Personajes de la época hacen cameos en el libro. Valentín González “El Campesino” aparece en marzo de 1940 en Moscú, ya expulsado de la Academia Militar Frunze. Invita a merendar a Rafael y otros chicos y son amonestados por ponerse a hacerlo sentados al pie de una de las torres del Kremlin. Pedro conoce a Enrique Castro ese mismo año. Militaba aún en el PCE y le recrimina su falta de aplicación en los estudios. A lo largo del libro asistimos al fortalecimiento de su amistad y a los enfrentamientos de Enrique con Pasionaria y los dirigentes del PCE, hasta su salida de la URSS. Luis Abollado, también comunista, traductor y autor de un manual sobre literatura rusa moderna, es otro buen amigo de Pedro, y tiene una conversación con él cuando trabajaba en la embajada argentina en la que lo avisa del odio que están generando en las altas esferas su independencia, su desobediencia y sus detalles amistosos con disidentes como El Campesino o Enrique Castro.

El libro nos sorprende también con digresiones sobre la historia de Rusia o aspectos poco divulgados de la biografía de Stalin, como sus crisis cardiacas o sus relaciones con su hija Svetlana.
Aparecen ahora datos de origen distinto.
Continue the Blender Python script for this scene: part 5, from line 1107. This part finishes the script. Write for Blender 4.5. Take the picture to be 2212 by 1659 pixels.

Las reflexiones de Pedro Cepeda acerca del carácter de los rusos denotan una gran penetración. Así, en Karagandá sostiene en una tertulia con otros presos que la extraña docilidad y sumisión al poder que observa es debida a la falta de intimidad de una vida caracterizada por viviendas compartidas, hacinamiento y colas para todo. Piensa que en estas condiciones es mucho más difícil desarrollar un pensamiento independiente. El malagueño emerge del libro como un personaje complejo y fascinante: cantante de talento, eterno seductor, amigo fiel de sus amigos. Es notable también su incapacidad de renunciar a exponer una opinión o una crítica que le brota impulsiva en el pecho, con lo que no es descabellado afirmar que su estancia en la URSS estaba predestinada a ser lo que fue. Harina de otro costal recupera su vida extraordinaria y nos ofrece un vivo retrato de la sociedad soviética en la retaguardia de la Gran Guerra Patria y en la postguerra hasta después de la desaparición de Stalin.